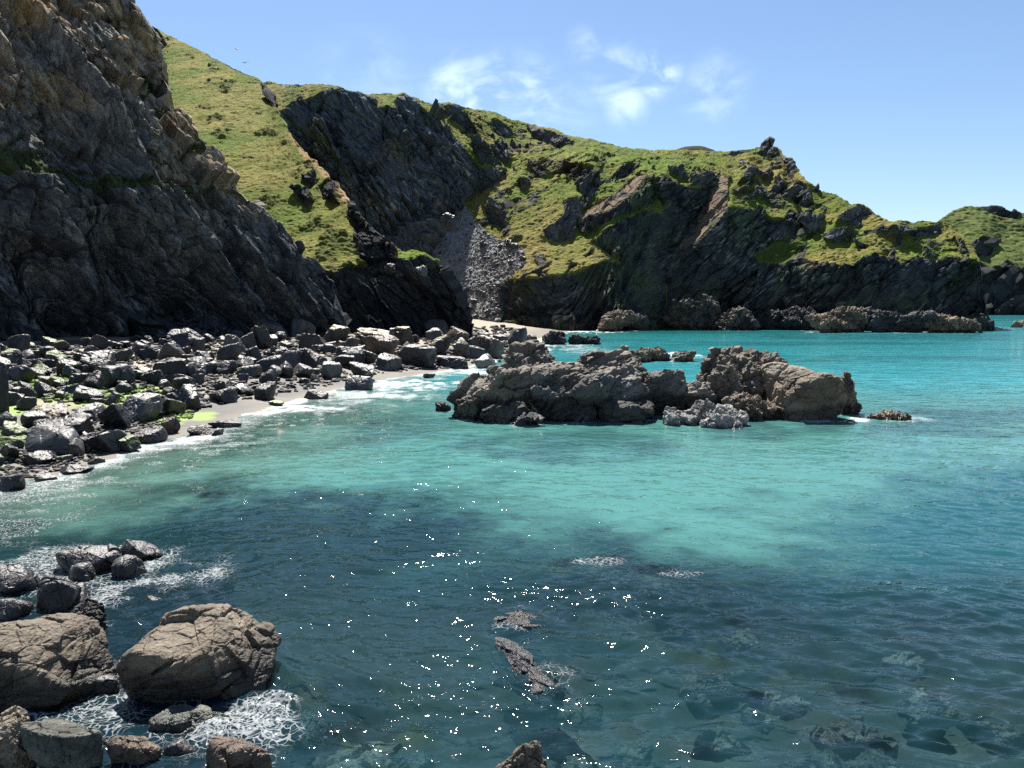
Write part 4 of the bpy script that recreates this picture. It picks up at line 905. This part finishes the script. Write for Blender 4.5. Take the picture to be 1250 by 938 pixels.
# --- the boulder beach ----------------------------------------------------------
BEACH = [
 ((-2,23,427,447),'dark','weed','dark boulder with a mossy cap at the picture edge below the cliff'), ((47,74,429,446),'green','weed','round boulder wholly furred in bright green weed'), ((4,34,446,467),'black',None,'black boulder below the mossy capped one by the picture edge'),
 ((31,58,445,460),'dark','weed','dark flat boulder dusted with weed next to the furry green one'), ((65,94,437,459),'dark',None,'dark boulder just past the furry green one'), ((92,137,429,458),'grey',None,'large sunlit grey slab leaning at the top of the beach'), ((108,150,446,474),'black',None,'big rounded black boulder in front of the leaning grey slab'),
 ((80,110,456,473),'black',None,'cube of black rock beside the big rounded black boulder'), ((85,119,472,492),'dark',None,'flat topped dark boulder just below the black cube'), ((27,78,493,510),'grey','rust','long flat pinkish boulder lying on bare sand'), ((76,119,494,516),'grey',None,'rough grey boulder next to the flat pinkish one'),
 ((114,154,492,524),'black',None,'tall black block with a sharp edge above the weedy sand'), ((125,182,481,515),'grey',None,'long grey slab sloping down behind the tall black block'), ((18,105,506,534),'black',None,'wide black slab propped behind the striped boulder'), ((22,96,519,554),'grey',None,'large striped grey boulder facing the sea, biggest in front of the weed'),
 ((96,150,524,554),'dark',None,'wet shining boulder next to the large striped one'), ((137,166,532,553),'black','weed','black pointed boulder tinged green at the foam edge'), ((158,195,522,541),'black',None,'flat black rock at the foam edge past the pointed one'), ((194,216,510,530),'brown',None,'reddish brown upright rock at the foam edge'),
 ((175,218,480,508),'black',None,'great black loaf shaped boulder standing on sand'), ((207,239,471,500),'black',None,'black boulder leaning against the loaf shaped one'), ((20,60,550,568),'black',None,'black boulder under the striped one at the water edge'), ((-6,18,541,563),'black',None,'black boulder at the water edge cut by the picture side'),
 ((62,103,565,580),'black',None,'low black rock sitting in the wash'), ((40,64,575,589),'dark',None,'small dark rock in the wash beside the low black one'), ((-6,23,579,601),'black',None,'lowest black boulder on the beach at the picture edge'), ((104,123,558,568),'black',None,'slim black rock alone in the wash'),
 ((61,83,556,565),'green','weed','flat weed covered stone at the foot of the striped boulder'), ((-8,9,451,504),'black',None,'tall black pillar boulder at the picture edge'), ((170,197,452,469),'black',None,'square black boulder in the thick of the beach'), ((185,218,420,444),'grey',None,'leaning grey slab under the dark cave'),
 ((198,240,403,425),'dark',None,'big smooth dark boulder lying in the cave shadow'), ((231,247,414,432),'grey',None,'egg shaped grey boulder in front of the cave'), ((265,299,404,432),'pale','rust','pale pinkish boulder beside the yellow capped one'), ((297,328,398,427),'dark','lichen','boulder with a flat bright yellow cap, nearest the cave'),
 ((289,312,406,427),'grey',None,'round grey boulder in front of the yellow capped one'), ((261,291,419,442),'grey',None,'tan grey boulder with a dark underside'), ((292,316,424,448),'black',None,'black wedge boulder below the yellow cap'), ((309,340,435,456),'dark',None,'dark roof shaped boulder next to the black wedge'),
 ((347,380,390,413),'grey',None,'tall grey boulder at the top of the beach by the cliff end'), ((366,396,426,454),'dark','rust','dark block with a rusty sunlit top'), ((341,368,429,452),'grey',None,'knobbly grey boulder beside the rusty topped block'), ((361,399,408,429),'grey',None,'broad grey boulder above the rusty topped block'),
 ((181,228,437,464),'black',None,'great dark whale backed boulder in the middle of the beach'), ((314,335,452,470),'dark',None,'small jagged dark boulder above the sandy gap'), ((260,285,441,458),'dark',None,'dark pointed stone under the tan grey boulder'), ((308,333,467,489),'black',None,'black upright block at the sandy gap'),
 ((251,285,474,493),'black',None,'shiny black double boulder on the sand'), ((269,291,466,480),'grey',None,'small roof shaped grey stone behind the shiny double boulder'), ((365,398,475,488),'dark',None,'low striped rock in the white wash'), ((225,257,519,533),'black',None,'cluster of black rock isolated in the wash'),
 ((251,291,512,523),'black',None,'ragged flat black rock in the foam beyond the cluster'), ((255,270,523,533),'black',None,'little black rock at the outer edge of the foam'), ((326,346,487,496),'green','weed','flat stone with a green cap on wet sand'),
 ((392,431,379,403),'dark',None,'dark sharp edged boulder against the black rock nose'), ((450,495,383,406),'grey',None,'grey pyramid boulder with one lit and one shaded face'), ((434,460,384,403),'grey',None,'grey boulder touching the pyramid'), ((385,427,397,422),'grey','lichen','large grey boulder with a yellow stained top below the dark edge'),
 ((432,477,401,419),'brown','olive','long orange topped slab below the pyramid'), ((475,504,400,422),'brown','lichen','boulder with a vivid yellow patch beside the orange slab'), ((508,549,390,412),'grey',None,'rough layered grey boulder under the black nose'), ((512,552,410,436),'dark','olive','big cube with a flat olive top and a dark front'),
 ((550,573,414,437),'brown','olive','brown block butted against the olive topped cube'), ((540,573,400,421),'tan','rust','ruddy brown boulder behind the cube'), ((580,615,411,437),'brown','olive','tilted brown boulder at the far end of the beach'), ((601,619,408,425),'blue',None,'upright blue grey slab at the far end of the beach'),
 ((620,644,401,426),'grey',None,'rounded grey rock heap closest to the small sand beach'), ((441,485,411,438),'tan','rust','sunlit tan boulder with a sloping face'), ((464,531,421,448),'grey',None,'wide low grey boulder at the water end of the pile'), ((408,443,421,444),'grey',None,'rough grey boulder under the tan one'),
 ((454,487,432,453),'grey',None,'grey boulder dipping to the surf'), ((418,453,458,477),'blue',None,'lone blue grey slab tilted in the white surf'), ((424,456,443,463),'dark',None,'dark boulder just above the lone blue grey slab'), ((501,531,434,448),'grey',None,'grey stone at the lip of the surf'),
 ((530,571,435,450),'dark',None,'low dark reef in the surf below the cube'), ((578,605,433,450),'pale',None,'pale stone in shallow water near the islet'), ((516,531,456,462),'black',None,'tiny black rock awash in the shallows'), ((598,604,449,458),'black',None,'thin dark spike standing in the shallows'),
 ((401,433,434,449),'dark',None,'dark boulder low on the beach beside the rough grey one'),
]
BG = 'boulders on the boulder beach'
for i, (bx, kd, tp, lb) in enumerate(BEACH):
    wpx = bx[1]-bx[0]; wy = bx[3]
    rk_wet = 'wash' in lb or 'surf' in lb or 'shallows' in lb
    rock('boulder', bx, kd, lb, 'boulder', BG, seed=200+i, level=5 if wpx > 25 else 4, depth=random.Random(i).uniform(.75, 1.05), sharp=9 if bx[0] > 575 else [16, 26, 10][i % 3], planes=[7, 9, 8][i % 3], amp=.13, top=tp, wet=.35 if rk_wet else None, sink=.35, bands=6 if 'striped' in lb else None, flat=.5 if ('slab' in lb or 'flat' in lb) else .1, foam=.6 if rk_wet else None, tilt=((random.Random(i+9).uniform(-.35, .35), random.Random(i+19).uniform(-.2, .3)) if i % 2 else None))
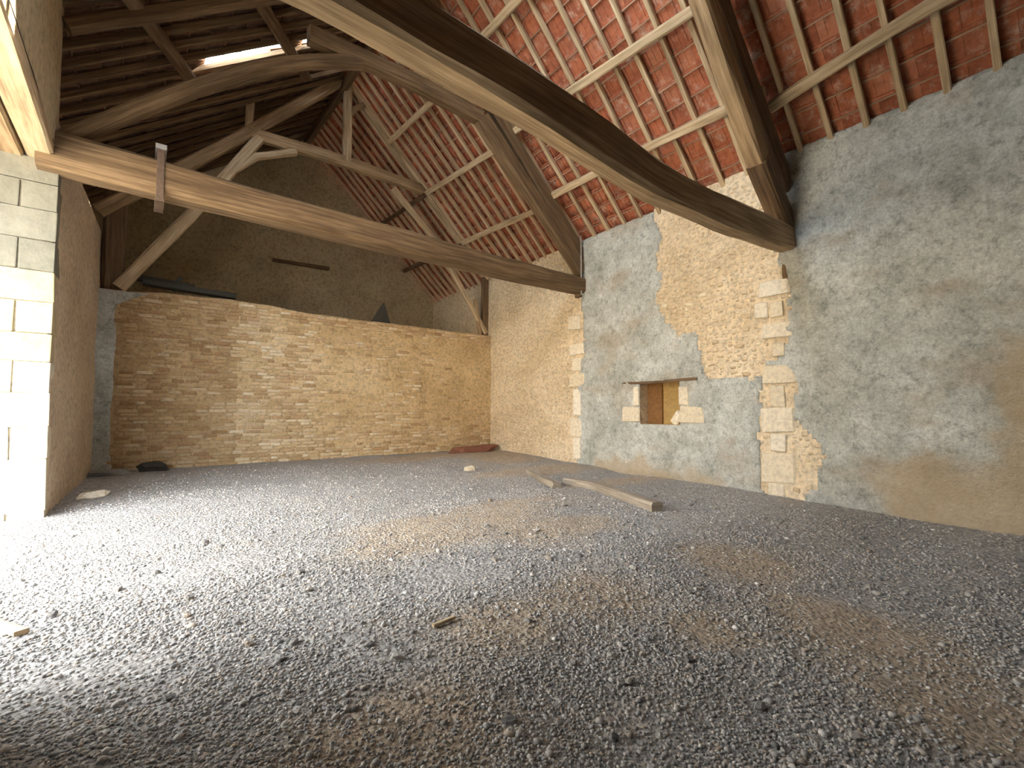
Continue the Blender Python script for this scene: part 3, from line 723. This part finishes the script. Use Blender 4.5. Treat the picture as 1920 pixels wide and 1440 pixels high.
timber('wall_post', [(8.16, Y2 + .05, 4.05), (8.16, Y2 + .05, 5.35)], .20, .18, M_WOODD, t2, up=(1, 0, 0))
def rod(name, p0, p1, r, mat, parent):
    P0, P1 = Vector(p0), Vector(p1); bm = bmesh.new()
    bmesh.ops.create_cone(bm, cap_ends=True, segments=8, radius1=r, radius2=r, depth=(P1 - P0).length)
    Mx = Matrix.Translation((P0 + P1) / 2) @ (P1 - P0).to_track_quat('Z', 'Y').to_matrix().to_4x4(); bm.transform(Mx)
    me = bpy.data.meshes.new(name); bm.to_mesh(me); bm.free(); return link(name, me, mat, parent)
rod('iron_rod', (8.02, Y2 - .14, 4.05), (8.02, Y2 - .14, 5.45), .016, M_ZINC, t2)
rod('iron_rod', (8.02, Y2 + .0, 4.6), (8.02, Y2 - .05, 5.45), .016, M_IRON, t2)
# iron strap round the tie beam
st = boxobj('iron_strap', .10, .18, Y2 - .215, Y2 - .195, 4.02, 4.74, M_IRON, t2, .003)
boxobj('iron_strap', .10, .18, Y2 + .19, Y2 + .21, 4.02, 4.74, M_IRON, t2, .003)
boxobj('iron_strap', .09, .19, Y2 - .24, Y2 + .22, 4.02, 4.06, M_IRON, t2, .003)
boxobj('strap_key', .08, .20, Y2 - .25, Y2 + .23, 4.70, 4.76, M_ZINC, t2, .004)
# far truss, standing on the brick partition
t3 = tag(empty('roof_truss', (3.9, 11.7, 3.7)), 'far roof truss standing on top of the brick partition', 'roof truss', 'roof trusses')
Y3 = 11.68
timber('collar_beam', [(1.75, Y3, 7.44), (4.0, Y3, 7.50), (6.25, Y3, 7.42)], .2, .26, M_WOOD, t3, wob=.02, ref='bottom')
timber('strut', [(-.36, Y3, 3.70), (.8, Y3, 5.50), (1.98, Y3, 7.50)], .2, .22, M_WOODP, t3, up=(-.8, 0, .5), wob=.02)
timber('strut', [(8.25, Y3, 3.72), (7.2, Y3, 5.2), (6.6, Y3, 6.1), (5.2, Y3, 7.34)], .14, .15, M_WOODP, t3, up=(.8, 0, .5), wob=.02)
timber('brace', [(1.30, Y3 - .02, 6.40), (1.9, Y3 - .02, 7.05), (2.75, Y3 - .02, 7.46)], .15, .14, M_WOODP, t3, up=(-.6, 0, .8), wob=.014)
timber('principal_rafter', [(8.35, Y3, 5.45), (6.2, Y3, 7.58), (3.95, Y3, 9.85)], .2, .24, M_WOODP, t3, up=(.7, 0, .7), wob=.02)
timber('principal_rafter', [(-.7, Y3, 5.1), (1.6, Y3, 7.40), (3.85, Y3, 9.75)], .2, .24, M_WOOD, t3, up=(-.7, 0, .7), wob=.02)
timber('king_post', [(3.95, Y3, 7.6), (3.95, Y3, 9.75)], .20, .20, M_WOODP, t3, up=(1, 0, 0), wob=.015)
timber('brace', [(3.95, Y3 - .02, 8.7), (4.1, Y3 - .02, 9.05), (4.45, Y3 - .02, 9.35)], .12, .12, M_WOOD, t3, up=(1, 0, .2))
timber('queen_strut', [(1.76, Y3, 7.60), (1.80, Y3, 8.75)], .16, .16, M_WOODP, t3, up=(1, 0, 0))
timber('post', [(-.45, Y3 + .1, 3.6), (-.45, Y3 + .1, 5.6)], .3, .34, M_WOODD, t3, up=(1, 0, 0))
timber('post', [(8.24, Y3 + .05, 3.55), (8.27, Y3 + .05, 5.6)], .2, .2, M_WOODD, t3, up=(1, 0, 0))
timber('post', [(8.05, Y3 - .02, 3.55), (7.85, Y3 - .02, 4.7)], .10, .09, M_WOOD, t3, up=(1, 0, 0))

# ---------------------------------------------------------------- things on top of the partition and in the gable
tag(timber('pole', [(3.02, 15.30, 5.86), (4.66, 15.28, 5.90)], .10, .10, M_WOODD), 'dark horizontal pole set in the gable wall', 'pole')
d = tag(empty('rubbish_heap', (.8, 11.7, 3.7)), 'black heap of old boards on top of the brick partition', 'debris')
timber('board', [(.0, 11.75, 3.90), (1.6, 11.72, 3.84)], .25, .10, M_DEBRIS, d)
timber('board', [(-.1, 11.85, 4.0), (.85, 11.78, 3.92)], .2, .12, M_DEBRIS, d)
timber('board', [(.5, 11.8, 3.82), (.62, 11.82, 4.12)], .08, .08, M_DEBRIS, d, up=(0, 1, 0))
tri = mesh('triangle', [(4.62, 11.7, 3.60), (5.2, 11.7, 3.60), (5.0, 11.7, 4.22), (4.62, 11.78, 3.60), (5.2, 11.78, 3.60), (5.0, 11.76, 4.22)], [(0, 1, 2), (5, 4, 3), (0, 3, 4, 1), (1, 4, 5, 2), (2, 5, 3, 0)], M_DEBRIS)
tag(link('board_offcut', tri), 'dark pointed board standing on the brick partition', 'board')
rod_o = rod('hook', (wallx(2.4) - .02, 2.43, 3.25), (wallx(2.4) - .02, 2.43, 3.75), .012, M_IRON, None); tag(rod_o, 'thin iron bar hanging flat on the grey rendered wall', 'bar')

# ---------------------------------------------------------------- loose things on the floor
def onfloor(x, y, dz=0.): return Vector((x, y, floor_z(x, y) + dz))
tag(timber('fallen_beam', [onfloor(6.12, 6.1, .03), onfloor(5.75, 5.0, .045), onfloor(5.21, 3.58, .05)], .17, .14, M_GREYW, wob=.02), 'long squared beam lying on the gravel floor', 'beam')
tag(timber('broken_beam', [onfloor(6.05, 7.05, .06), onfloor(5.85, 6.5, .05), onfloor(5.55, 5.75, .03)], .16, .13, M_GREYW, wob=.05), 'short broken beam beside the long fallen beam', 'beam')
tag(timber('plank_offcut', [onfloor(-.70, 4.34, .02), onfloor(-.50, 3.98, .02)], .07, .03, M_WOODP, wob=.004), 'small pale plank on gravel at the left edge', 'plank')
tag(timber('stick', [onfloor(1.20, 1.36, .02), onfloor(1.36, 1.29, .02)], .014, .014, M_WOODP, wob=.002, seg=4), 'thin pale stick on the dark gravel in front', 'stick')
tag(timber('stick', [onfloor(1.46, 2.62, .02), onfloor(1.62, 2.63, .02)], .028, .02, M_WOODP, wob=.003, seg=4), 'wood splinter on gravel in the middle of the floor', 'stick')
def lump(name, x, y, sx, sy, sz, label, mat, cat='stone', seed=1, rz=0., group=None, me=None):
    o = link(name, me or stone_mesh(seed, .16, mat, .22)); o.location = onfloor(x, y, sz * .32); o.scale = (sx, sy, sz); o.rotation_euler = (0, 0, rz)
    return tag(o, label, cat, group)
lump('stone_block', 5.33, 8.1, .26, .16, .12, 'white stone block alone on far gravel', M_QUOIN, seed=4)
lump('stone', -.36, 11.05, .5, .25, .12, 'flat grey stone slab in the corner by the pier', M_LOOSE, seed=8, rz=.2)
lump('stone', .22, 11.25, .42, .25, .20, 'black lump at the foot of the brick partition', M_DEBRIS, cat='debris', seed=12)
lump('stone', -.45, 8.7, .30, .18, .10, 'tan stone in the shadow beside the pier', M_QUOIN, seed=15, rz=.6)
lump('earth_heap', 7.35, 11.0, 1.4, .45, .22, 'reddish heap of broken tile in the far corner', plain('tile_rubble', (.26, .11, .07)), cat='heap', seed=19)
LM = [stone_mesh(s * 6.6 + 60, .2, M_LOOSE, .25) for s in range(5)]
for n_ in range(70):
    while True:
        x, y = random.uniform(-.5, 6.5), random.uniform(.6, 5.5)
        pr = proj((x, y, 0))
        if pr and 0 < pr[0] < 1920 and pr[1] < 1440: break
    s_ = random.uniform(.025, .045) * (1 + .06 * y)
    lump('stone', x, y, s_ * random.uniform(.8, 1.5), s_, s_ * .7, 'loose grey stone among the gravel', None, seed=0, rz=random.uniform(0, 3), group='loose stones on the gravel floor', me=LM[n_ % 5])

# gravel: real pebbles, denser towards the viewer, too many to count
t_ = (1 + 5 ** .5) / 2
ICO = np.array([(-1, t_, 0), (1, t_, 0), (-1, -t_, 0), (1, -t_, 0), (0, -1, t_), (0, 1, t_), (0, -1, -t_), (0, 1, -t_), (t_, 0, -1), (t_, 0, 1), (-t_, 0, -1), (-t_, 0, 1)]) / math.sqrt(1 + t_ * t_)
ICF = np.array([(0, 11, 5), (0, 5, 1), (0, 1, 7), (0, 7, 10), (0, 10, 11), (1, 5, 9), (5, 11, 4), (11, 10, 2), (10, 7, 6), (7, 1, 8), (3, 9, 4), (3, 4, 2), (3, 2, 6), (3, 6, 8), (3, 8, 9), (4, 9, 5), (2, 4, 11), (6, 2, 10), (8, 6, 7), (9, 8, 1)])
pts = []
NP = 95000
while len(pts) < NP:
    d_ = 12.5 ** random.random()        # log-uniform distance
    if random.random() < (d_ - 6.0) / 6.5: continue
    az = math.radians(random.uniform(-14, 92)); x, y = d_ * math.sin(az), d_ * math.cos(az)
    if x < -.8 or x > wallx(y) - .05 or y > 11.3: continue
    so = soil_lit_at(x, y)
    if random.random() < so * .75: continue
    if random.random() > .62 + .9 * nz(x, y, 0, 1.4): continue
    s_ = random.choice((.005, .006, .0075, .009, .011)) * (.85 + .05 * d_)
    if random.random() < .02: s_ *= 1.9
    pts.append((x, y, floor_z(x, y) + s_ * .25, s_))
P = np.array(pts); n = len(P)
shape = ICO[None] * (1 + RNG.uniform(-.28, .28, (n, 12, 1)))
an = RNG.uniform(0, 6.28, n); ca, sa = np.cos(an), np.sin(an)
sc = np.stack([RNG.uniform(.8, 1.4, n), RNG.uniform(.7, 1.1, n), RNG.uniform(.5, .85, n)], 1) * P[:, 3:4]
S = shape * sc[:, None, :]
Rx = S[..., 0] * ca[:, None] - S[..., 1] * sa[:, None]; Ry = S[..., 0] * sa[:, None] + S[..., 1] * ca[:, None]
G = np.stack([Rx, Ry, S[..., 2]], 2) + P[:, None, :3]
FF = (ICF[None] + (np.arange(n) * 12)[:, None, None]).reshape(-1, 3)
tag(link('gravel', fast_mesh('gravel', G.reshape(-1, 3), FF, M_PEBBLE)), 'grey gravel strewn over the barn floor', 'gravel', kind='stuff')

════════════════════

List all lines in the material containing the string "this".

Write part 4 of the bpy script that recreates this picture. It picks up at line 905. This part finishes the script. Write for Blender 4.5. Take the picture to be 1250 by 938 pixels.
Continue the Blender Python script for this scene: part 3, from line 723. This part finishes the script. Use Blender 4.5. Treat the picture as 1920 pixels wide and 1440 pixels high.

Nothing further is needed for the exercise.